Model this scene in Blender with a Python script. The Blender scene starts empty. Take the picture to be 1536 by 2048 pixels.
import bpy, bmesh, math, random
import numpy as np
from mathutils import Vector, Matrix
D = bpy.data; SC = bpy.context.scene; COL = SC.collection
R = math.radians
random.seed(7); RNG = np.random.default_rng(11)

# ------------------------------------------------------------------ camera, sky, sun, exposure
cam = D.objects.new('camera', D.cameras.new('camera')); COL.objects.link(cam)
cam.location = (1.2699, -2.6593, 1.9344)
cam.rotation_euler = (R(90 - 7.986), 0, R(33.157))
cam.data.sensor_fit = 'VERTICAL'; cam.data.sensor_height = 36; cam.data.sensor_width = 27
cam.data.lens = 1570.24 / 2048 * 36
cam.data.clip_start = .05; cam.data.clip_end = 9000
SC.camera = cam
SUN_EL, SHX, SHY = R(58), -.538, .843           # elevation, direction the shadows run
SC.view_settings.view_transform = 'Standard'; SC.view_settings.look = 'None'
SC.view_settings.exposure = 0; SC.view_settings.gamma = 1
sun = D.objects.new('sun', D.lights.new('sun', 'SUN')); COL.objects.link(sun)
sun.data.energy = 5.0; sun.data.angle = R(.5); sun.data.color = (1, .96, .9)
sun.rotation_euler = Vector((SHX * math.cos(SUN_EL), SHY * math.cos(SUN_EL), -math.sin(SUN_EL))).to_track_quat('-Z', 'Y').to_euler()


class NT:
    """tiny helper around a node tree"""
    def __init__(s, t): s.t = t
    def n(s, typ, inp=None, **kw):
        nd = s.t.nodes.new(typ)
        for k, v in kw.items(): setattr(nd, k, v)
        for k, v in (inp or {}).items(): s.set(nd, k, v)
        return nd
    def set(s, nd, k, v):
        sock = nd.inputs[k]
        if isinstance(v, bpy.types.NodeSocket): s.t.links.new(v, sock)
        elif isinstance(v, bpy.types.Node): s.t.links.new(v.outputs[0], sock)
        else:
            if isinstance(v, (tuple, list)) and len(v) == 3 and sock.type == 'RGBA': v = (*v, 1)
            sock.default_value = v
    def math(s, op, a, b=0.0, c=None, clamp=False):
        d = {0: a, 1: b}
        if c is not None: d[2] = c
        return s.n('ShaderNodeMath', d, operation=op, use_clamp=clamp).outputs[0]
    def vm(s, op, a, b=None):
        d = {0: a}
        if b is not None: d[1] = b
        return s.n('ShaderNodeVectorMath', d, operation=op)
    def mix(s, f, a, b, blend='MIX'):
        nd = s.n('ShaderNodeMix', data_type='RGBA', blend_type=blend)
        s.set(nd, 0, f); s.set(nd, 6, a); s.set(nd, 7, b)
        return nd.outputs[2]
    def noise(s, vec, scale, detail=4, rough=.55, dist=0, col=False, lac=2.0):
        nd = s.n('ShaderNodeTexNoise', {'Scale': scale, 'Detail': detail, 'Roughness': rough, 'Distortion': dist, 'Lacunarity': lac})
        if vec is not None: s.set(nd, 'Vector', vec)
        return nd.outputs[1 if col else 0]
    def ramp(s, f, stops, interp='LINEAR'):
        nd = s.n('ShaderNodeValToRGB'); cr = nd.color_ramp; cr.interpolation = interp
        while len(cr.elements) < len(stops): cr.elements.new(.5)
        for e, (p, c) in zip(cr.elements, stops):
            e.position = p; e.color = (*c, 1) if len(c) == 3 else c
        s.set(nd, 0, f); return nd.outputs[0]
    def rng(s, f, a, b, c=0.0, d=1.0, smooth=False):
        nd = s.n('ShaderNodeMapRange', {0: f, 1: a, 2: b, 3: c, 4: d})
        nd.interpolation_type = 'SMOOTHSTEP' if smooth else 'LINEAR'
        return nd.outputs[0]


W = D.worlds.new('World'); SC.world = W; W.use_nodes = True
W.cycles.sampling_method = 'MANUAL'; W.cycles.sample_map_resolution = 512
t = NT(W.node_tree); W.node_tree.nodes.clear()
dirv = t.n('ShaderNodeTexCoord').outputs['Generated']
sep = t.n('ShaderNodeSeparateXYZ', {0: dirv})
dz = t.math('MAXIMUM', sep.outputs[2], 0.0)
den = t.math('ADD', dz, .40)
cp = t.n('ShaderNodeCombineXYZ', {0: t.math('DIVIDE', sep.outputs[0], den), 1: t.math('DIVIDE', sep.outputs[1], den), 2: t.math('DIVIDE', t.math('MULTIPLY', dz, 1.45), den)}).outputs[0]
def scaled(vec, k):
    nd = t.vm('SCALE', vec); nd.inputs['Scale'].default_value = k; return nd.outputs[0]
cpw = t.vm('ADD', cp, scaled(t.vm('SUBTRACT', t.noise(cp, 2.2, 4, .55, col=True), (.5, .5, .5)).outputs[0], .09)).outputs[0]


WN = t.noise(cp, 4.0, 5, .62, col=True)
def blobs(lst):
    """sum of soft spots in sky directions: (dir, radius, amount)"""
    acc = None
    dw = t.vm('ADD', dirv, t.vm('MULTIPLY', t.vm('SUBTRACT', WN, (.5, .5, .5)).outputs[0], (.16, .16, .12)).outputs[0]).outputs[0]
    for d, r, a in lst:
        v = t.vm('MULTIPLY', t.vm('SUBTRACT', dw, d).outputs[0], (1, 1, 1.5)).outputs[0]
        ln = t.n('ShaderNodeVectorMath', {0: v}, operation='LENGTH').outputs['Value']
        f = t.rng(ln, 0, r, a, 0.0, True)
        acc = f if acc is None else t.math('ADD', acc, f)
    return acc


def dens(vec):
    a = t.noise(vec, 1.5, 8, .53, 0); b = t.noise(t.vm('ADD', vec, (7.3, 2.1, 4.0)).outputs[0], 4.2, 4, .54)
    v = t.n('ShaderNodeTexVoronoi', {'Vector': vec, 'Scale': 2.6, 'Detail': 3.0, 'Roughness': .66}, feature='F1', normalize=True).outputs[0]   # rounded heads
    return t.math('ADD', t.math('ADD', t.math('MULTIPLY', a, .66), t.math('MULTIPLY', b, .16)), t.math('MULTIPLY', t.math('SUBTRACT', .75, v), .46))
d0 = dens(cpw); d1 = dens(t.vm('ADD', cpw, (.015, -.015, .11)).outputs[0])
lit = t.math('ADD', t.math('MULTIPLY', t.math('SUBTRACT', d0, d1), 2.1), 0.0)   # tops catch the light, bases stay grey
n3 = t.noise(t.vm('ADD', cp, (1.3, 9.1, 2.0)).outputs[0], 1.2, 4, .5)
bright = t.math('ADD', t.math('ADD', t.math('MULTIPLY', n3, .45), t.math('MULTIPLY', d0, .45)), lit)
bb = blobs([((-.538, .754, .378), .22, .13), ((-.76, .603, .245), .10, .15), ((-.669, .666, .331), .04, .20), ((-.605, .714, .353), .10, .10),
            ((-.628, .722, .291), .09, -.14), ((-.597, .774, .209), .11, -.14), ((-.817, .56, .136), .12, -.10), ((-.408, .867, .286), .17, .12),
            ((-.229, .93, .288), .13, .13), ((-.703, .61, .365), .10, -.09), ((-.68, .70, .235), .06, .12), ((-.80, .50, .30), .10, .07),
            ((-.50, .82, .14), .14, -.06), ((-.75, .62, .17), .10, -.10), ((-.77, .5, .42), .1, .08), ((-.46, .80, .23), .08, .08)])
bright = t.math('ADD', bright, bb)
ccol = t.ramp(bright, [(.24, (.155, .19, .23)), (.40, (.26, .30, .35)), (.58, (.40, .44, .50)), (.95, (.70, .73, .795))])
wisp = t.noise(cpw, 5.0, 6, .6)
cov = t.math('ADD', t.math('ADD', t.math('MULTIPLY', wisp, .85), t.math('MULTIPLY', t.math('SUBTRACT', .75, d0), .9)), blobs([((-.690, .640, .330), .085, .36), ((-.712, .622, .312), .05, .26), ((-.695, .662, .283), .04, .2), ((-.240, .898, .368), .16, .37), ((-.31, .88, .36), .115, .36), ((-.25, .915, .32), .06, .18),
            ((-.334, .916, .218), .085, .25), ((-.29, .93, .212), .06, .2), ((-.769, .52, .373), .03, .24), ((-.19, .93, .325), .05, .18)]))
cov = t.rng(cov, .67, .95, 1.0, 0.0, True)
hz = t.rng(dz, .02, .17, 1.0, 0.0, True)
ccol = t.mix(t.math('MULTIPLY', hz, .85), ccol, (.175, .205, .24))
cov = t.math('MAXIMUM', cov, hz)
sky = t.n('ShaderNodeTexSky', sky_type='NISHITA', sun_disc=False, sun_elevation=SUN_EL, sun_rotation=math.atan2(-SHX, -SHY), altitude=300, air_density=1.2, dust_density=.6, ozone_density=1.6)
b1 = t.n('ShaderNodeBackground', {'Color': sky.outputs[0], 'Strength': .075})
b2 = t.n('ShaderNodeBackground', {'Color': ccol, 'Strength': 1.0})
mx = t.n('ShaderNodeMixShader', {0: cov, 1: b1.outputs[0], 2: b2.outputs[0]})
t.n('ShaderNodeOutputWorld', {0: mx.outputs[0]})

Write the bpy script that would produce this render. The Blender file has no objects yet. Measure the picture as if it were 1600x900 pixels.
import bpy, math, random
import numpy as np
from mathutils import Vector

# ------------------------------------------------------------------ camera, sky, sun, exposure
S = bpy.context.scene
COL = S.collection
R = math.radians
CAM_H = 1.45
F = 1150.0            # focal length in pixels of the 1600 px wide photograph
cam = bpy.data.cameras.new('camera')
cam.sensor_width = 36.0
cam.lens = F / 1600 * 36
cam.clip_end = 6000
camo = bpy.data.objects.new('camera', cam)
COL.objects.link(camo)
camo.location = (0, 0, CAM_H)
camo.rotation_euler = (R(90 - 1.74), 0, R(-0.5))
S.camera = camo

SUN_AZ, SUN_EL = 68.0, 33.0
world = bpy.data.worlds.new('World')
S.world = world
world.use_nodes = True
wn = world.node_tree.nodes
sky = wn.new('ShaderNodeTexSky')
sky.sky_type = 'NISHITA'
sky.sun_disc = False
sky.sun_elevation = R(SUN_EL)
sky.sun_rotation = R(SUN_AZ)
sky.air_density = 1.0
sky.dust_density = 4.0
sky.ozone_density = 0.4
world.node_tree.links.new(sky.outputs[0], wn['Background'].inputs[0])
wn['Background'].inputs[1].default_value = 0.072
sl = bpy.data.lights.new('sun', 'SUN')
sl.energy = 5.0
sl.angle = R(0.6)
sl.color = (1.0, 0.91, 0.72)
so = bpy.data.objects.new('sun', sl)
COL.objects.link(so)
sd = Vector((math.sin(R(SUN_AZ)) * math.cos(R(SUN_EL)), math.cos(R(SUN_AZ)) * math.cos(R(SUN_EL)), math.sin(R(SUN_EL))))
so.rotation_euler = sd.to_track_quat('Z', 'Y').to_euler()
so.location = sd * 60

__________

● What you need to do
Repeat, word for word, the lines from the opening of the material through the line containing "random.seed(7); RNG = np.random.default_rng(11)".

● Output for this exercise
Model this scene in Blender with a Python script. The Blender scene starts empty. Take the picture to be 1536 by 2048 pixels.
import bpy, bmesh, math, random
import numpy as np
from mathutils import Vector, Matrix
D = bpy.data; SC = bpy.context.scene; COL = SC.collection
R = math.radians
random.seed(7); RNG = np.random.default_rng(11)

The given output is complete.